19.6.18

A BATALHA DE BERNA

LUIZ ANTONIO SIMAS -


Há quem fale em Waterloo, há quem defenda Stalingrado, há os fãs de Balaclava. Sou, todavia, daqueles que acham que a maior batalha da história humana foi travada em Berna, quando Brasil e Hungria se enfrentaram nas quartas de final da Copa de 1954.

É o meu jogo inesquecível, sobretudo porque, como não assisti ao embate em virtude do pequeno detalhe de ainda não ser nascido à época, posso imaginá-lo com as tintas do delírio, coisa que faço desde que ouvi falar a primeira vez da peleja.

Havia uma espécie de clima de velório antecipado na delegação brasileira. Os húngaros vinham atropelando impiedosamente os adversários e, mesmo sem Puskas (o craque estava machucado), eram pule de dez para prosseguir na competição. Ao Brasil restava contar com um milagre.

Antes do início da partida o vestiário canarinho foi invadido por dirigentes em transe nacionalista, dispostos a estimular o time a superar as dificuldades em nome da pátria. João Lira Filho, especialmente, estava com a macaca. Discursou aos berros, comparando os jogadores aos inconfidentes mineiros e os húngaros a Silvério dos Reis, o traidor de Tiradentes. 

Desfraldou depois, aos prantos, a bandeira da Força Expedicionária Brasileira na Segunda Guerra Mundial.

Não satisfeito, Lira obrigou os jogadores a beijar a bandeira e declarou que naquele jogo contra os húngaros os canarinhos vingariam os mortos de Pistóia - cemitério italiano onde foram enterrados os pracinhas que morreram na guerra. Não ocorreu a ninguém recordar ao homem que brasileiros e húngaros não se enfrentaram no charivari armado por Hitler e Mussolini.
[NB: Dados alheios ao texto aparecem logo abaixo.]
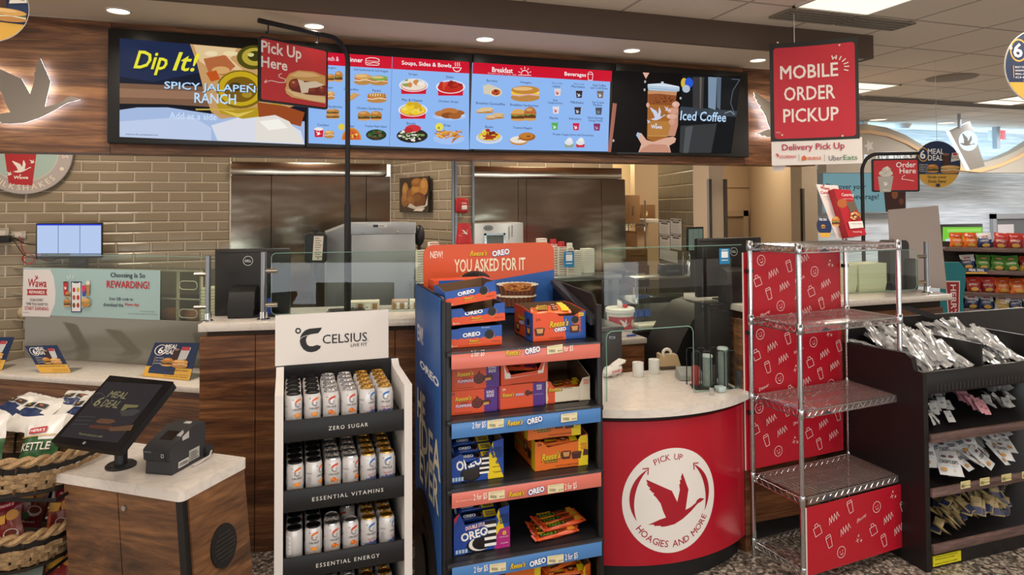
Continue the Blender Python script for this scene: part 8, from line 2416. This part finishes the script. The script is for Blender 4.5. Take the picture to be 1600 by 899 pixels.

Segundo o testemunho de Nilton Santos, o time entrou em campo com os nervos em frangalhos por causa da maluquice de Lira Filho. Brandãozinho, um dos nossos volantes, não entendeu bulhufas quando o dirigente o chamou de Tomás Antônio Gonzaga, o Dirceu da Marília. Didi, comparado a Tiradentes, começou a achar que o dirigente tinha enlouquecido. O técnico Zezé Moreira tentou expulsá-lo do vestiário, mas o homem estava com a corda toda.

O que se viu a partir da entrada dos times no gramado, debaixo de um dilúvio de deixar Noé com inveja, foi uma das disputas mais emocionantes, violentas e desvairadas da história do futebol.

O técnico Zezé Moreira insistiu numa recomendação aos jogadores: a chave para a vitória contra os húngaros era segurar os primeiros dez minutos e depois partir para o ataque. Não deu certo. Com oito minutos do primeiro tempo a Hungria já tinha feito dois gols em Castilho, com Hidegkuti e Kocsis.

Com surpreendente poder de reação, o Brasil descontou aos 18 minutos, em um pênalti bem cobrado por Djalma Santos. A partir daí o jogo foi pau a pau, com nosso ponteiro Julinho Botelho pintando o sete em campo. Não empatamos na primeira etapa por pouco.

O segundo tempo foi um verdadeiro teste para cardíacos. Os húngaros fizeram o terceiro gol - Lantos de pênalti - mas o Brasil descontou logo com Julinho. Mandamos duas bolas na trave, pressionamos, perdemos Nilton Santos e Humberto expulsos, eles perderam Bozski e, em vantagem no número de jogadores, liquidaram o jogo com um gol de Kocsis no finzinho: 4 X 2 para a Hungria.

Mal o juiz Mr. Ellis apitou o fim do jogo e a verdadeira batalha começou. Puskas, que assistira ao embate das arquibancadas, desceu ao gramado e provocou Pinheiro na entrada do vestiário. O zagueiro canarinho, chegado num fuzuê, revidou e todos os jogadores se envolveram na pancadaria.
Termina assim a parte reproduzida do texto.